*PROBLEM:*
Among the records that follow, find the line with "What Blender Python" and the line with "COL.objects.link(o); return o". Set down those lines and all lines between them exactly, without adding anything.

*RECORDS SUPPLIED:*
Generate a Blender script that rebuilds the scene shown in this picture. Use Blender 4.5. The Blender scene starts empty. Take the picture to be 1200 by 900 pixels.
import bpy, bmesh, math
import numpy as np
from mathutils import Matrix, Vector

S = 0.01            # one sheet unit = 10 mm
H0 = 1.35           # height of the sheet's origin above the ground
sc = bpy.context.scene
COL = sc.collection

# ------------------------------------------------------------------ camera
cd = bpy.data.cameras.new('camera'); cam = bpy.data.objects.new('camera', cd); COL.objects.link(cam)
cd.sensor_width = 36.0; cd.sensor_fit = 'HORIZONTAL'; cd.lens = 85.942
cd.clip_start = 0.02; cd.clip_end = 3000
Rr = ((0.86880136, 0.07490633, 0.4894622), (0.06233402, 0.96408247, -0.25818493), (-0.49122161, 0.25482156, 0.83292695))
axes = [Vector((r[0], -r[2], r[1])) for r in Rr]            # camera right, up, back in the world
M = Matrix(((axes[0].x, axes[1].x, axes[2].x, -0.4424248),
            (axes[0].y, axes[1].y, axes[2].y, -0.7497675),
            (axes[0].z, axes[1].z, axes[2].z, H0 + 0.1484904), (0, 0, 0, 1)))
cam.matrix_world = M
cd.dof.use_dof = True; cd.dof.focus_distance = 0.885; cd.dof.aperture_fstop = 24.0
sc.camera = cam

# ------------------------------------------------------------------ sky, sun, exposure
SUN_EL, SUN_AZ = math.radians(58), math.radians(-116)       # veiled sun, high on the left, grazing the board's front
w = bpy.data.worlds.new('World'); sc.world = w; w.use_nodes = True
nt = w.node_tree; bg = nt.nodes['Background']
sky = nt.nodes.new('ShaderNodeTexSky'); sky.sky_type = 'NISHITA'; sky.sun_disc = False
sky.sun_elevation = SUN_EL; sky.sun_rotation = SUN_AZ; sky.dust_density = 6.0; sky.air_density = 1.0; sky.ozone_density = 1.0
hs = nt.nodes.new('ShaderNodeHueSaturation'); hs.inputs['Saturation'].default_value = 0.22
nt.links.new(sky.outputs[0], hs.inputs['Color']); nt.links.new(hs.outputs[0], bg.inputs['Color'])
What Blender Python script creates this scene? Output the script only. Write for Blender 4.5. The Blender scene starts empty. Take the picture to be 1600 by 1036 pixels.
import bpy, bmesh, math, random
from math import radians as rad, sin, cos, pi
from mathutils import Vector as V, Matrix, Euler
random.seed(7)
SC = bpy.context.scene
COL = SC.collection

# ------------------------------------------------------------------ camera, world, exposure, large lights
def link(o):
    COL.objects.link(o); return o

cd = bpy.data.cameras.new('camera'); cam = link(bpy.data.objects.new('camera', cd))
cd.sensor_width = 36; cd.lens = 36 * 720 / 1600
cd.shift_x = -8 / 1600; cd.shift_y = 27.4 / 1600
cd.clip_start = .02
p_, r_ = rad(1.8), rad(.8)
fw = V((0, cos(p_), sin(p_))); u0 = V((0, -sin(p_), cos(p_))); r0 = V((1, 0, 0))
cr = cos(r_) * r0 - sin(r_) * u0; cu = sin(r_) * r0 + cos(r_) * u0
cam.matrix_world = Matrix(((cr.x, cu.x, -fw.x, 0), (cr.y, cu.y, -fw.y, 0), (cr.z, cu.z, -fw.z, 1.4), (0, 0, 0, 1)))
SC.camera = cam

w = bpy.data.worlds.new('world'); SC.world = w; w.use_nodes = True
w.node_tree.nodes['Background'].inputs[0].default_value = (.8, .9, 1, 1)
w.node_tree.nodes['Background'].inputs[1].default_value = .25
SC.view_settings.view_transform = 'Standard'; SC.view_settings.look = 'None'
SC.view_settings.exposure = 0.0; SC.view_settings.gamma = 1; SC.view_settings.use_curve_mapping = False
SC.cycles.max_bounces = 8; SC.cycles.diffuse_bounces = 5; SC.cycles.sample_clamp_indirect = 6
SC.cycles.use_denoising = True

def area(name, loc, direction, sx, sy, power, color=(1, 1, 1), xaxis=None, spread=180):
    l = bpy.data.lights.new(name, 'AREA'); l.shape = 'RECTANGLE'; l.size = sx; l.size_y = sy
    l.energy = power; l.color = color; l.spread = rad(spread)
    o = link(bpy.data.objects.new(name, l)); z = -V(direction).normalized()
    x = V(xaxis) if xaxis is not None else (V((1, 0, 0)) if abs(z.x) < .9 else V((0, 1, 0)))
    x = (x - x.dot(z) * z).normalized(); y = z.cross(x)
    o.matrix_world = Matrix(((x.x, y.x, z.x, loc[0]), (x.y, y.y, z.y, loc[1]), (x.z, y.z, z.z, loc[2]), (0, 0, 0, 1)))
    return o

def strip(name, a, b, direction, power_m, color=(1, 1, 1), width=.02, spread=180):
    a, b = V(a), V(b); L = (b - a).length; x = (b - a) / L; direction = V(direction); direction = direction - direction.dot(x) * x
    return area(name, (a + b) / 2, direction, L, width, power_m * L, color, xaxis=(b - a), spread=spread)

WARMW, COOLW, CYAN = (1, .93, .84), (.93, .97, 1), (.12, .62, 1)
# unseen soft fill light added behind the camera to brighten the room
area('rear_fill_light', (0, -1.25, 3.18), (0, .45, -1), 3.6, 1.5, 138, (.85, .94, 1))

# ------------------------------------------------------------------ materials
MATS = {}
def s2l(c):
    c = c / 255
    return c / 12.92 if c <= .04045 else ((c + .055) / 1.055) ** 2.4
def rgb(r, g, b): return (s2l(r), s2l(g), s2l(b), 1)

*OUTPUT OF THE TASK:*
What Blender Python script creates this scene? Output the script only. Write for Blender 4.5. The Blender scene starts empty. Take the picture to be 1600 by 1036 pixels.
import bpy, bmesh, math, random
from math import radians as rad, sin, cos, pi
from mathutils import Vector as V, Matrix, Euler
random.seed(7)
SC = bpy.context.scene
COL = SC.collection

# ------------------------------------------------------------------ camera, world, exposure, large lights
def link(o):
    COL.objects.link(o); return o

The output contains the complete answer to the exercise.